+++ COLLECTED DATA

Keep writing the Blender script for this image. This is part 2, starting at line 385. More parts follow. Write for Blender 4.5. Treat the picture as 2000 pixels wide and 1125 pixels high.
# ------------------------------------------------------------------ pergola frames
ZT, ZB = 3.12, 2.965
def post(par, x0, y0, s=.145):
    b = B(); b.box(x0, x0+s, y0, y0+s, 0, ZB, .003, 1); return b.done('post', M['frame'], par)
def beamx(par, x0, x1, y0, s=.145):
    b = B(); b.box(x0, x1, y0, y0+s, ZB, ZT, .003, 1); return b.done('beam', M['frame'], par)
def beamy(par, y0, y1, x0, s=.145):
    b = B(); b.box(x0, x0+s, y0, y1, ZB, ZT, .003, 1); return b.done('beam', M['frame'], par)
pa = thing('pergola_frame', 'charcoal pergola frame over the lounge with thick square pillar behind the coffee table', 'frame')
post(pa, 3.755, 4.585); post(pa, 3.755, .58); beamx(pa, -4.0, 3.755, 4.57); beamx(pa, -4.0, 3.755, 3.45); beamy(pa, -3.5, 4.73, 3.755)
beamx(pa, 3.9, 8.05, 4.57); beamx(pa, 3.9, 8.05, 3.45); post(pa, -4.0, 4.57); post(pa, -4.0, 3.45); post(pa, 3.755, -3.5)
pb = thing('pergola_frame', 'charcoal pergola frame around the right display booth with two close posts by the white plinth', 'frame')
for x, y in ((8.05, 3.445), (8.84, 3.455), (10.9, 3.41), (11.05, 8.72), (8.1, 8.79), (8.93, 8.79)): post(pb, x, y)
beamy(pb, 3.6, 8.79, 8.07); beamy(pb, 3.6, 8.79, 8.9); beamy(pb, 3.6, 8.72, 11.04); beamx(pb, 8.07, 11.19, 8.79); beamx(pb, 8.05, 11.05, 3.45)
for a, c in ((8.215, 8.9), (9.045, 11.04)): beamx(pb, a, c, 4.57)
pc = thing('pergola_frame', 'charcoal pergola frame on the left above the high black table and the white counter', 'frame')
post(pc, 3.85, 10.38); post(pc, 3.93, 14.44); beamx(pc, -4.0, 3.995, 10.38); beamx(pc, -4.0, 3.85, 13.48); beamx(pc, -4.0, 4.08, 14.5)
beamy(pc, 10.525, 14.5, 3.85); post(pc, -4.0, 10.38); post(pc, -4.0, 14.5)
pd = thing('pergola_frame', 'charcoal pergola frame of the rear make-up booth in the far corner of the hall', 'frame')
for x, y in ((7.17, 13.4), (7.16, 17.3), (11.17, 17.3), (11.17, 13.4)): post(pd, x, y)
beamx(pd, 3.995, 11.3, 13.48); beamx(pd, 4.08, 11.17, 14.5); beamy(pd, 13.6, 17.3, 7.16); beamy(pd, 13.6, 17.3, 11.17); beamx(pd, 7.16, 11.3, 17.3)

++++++

EXERCISE PROMPT: Please repeat the material above, word for word and in full.

ANSWER TO THIS TASK:
Keep writing the Blender script for this image. This is part 2, starting at line 385. More parts follow. Write for Blender 4.5. Treat the picture as 2000 pixels wide and 1125 pixels high.
# ------------------------------------------------------------------ pergola frames
ZT, ZB = 3.12, 2.965
def post(par, x0, y0, s=.145):
    b = B(); b.box(x0, x0+s, y0, y0+s, 0, ZB, .003, 1); return b.done('post', M['frame'], par)
def beamx(par, x0, x1, y0, s=.145):
    b = B(); b.box(x0, x1, y0, y0+s, ZB, ZT, .003, 1); return b.done('beam', M['frame'], par)
def beamy(par, y0, y1, x0, s=.145):
    b = B(); b.box(x0, x0+s, y0, y1, ZB, ZT, .003, 1); return b.done('beam', M['frame'], par)
pa = thing('pergola_frame', 'charcoal pergola frame over the lounge with thick square pillar behind the coffee table', 'frame')
post(pa, 3.755, 4.585); post(pa, 3.755, .58); beamx(pa, -4.0, 3.755, 4.57); beamx(pa, -4.0, 3.755, 3.45); beamy(pa, -3.5, 4.73, 3.755)
beamx(pa, 3.9, 8.05, 4.57); beamx(pa, 3.9, 8.05, 3.45); post(pa, -4.0, 4.57); post(pa, -4.0, 3.45); post(pa, 3.755, -3.5)
pb = thing('pergola_frame', 'charcoal pergola frame around the right display booth with two close posts by the white plinth', 'frame')
for x, y in ((8.05, 3.445), (8.84, 3.455), (10.9, 3.41), (11.05, 8.72), (8.1, 8.79), (8.93, 8.79)): post(pb, x, y)
beamy(pb, 3.6, 8.79, 8.07); beamy(pb, 3.6, 8.79, 8.9); beamy(pb, 3.6, 8.72, 11.04); beamx(pb, 8.07, 11.19, 8.79); beamx(pb, 8.05, 11.05, 3.45)
for a, c in ((8.215, 8.9), (9.045, 11.04)): beamx(pb, a, c, 4.57)
pc = thing('pergola_frame', 'charcoal pergola frame on the left above the high black table and the white counter', 'frame')
post(pc, 3.85, 10.38); post(pc, 3.93, 14.44); beamx(pc, -4.0, 3.995, 10.38); beamx(pc, -4.0, 3.85, 13.48); beamx(pc, -4.0, 4.08, 14.5)
beamy(pc, 10.525, 14.5, 3.85); post(pc, -4.0, 10.38); post(pc, -4.0, 14.5)
pd = thing('pergola_frame', 'charcoal pergola frame of the rear make-up booth in the far corner of the hall', 'frame')
for x, y in ((7.17, 13.4), (7.16, 17.3), (11.17, 17.3), (11.17, 13.4)): post(pd, x, y)
beamx(pd, 3.995, 11.3, 13.48); beamx(pd, 4.08, 11.17, 14.5); beamy(pd, 13.6, 17.3, 7.16); beamy(pd, 13.6, 17.3, 11.17); beamx(pd, 7.16, 11.3, 17.3)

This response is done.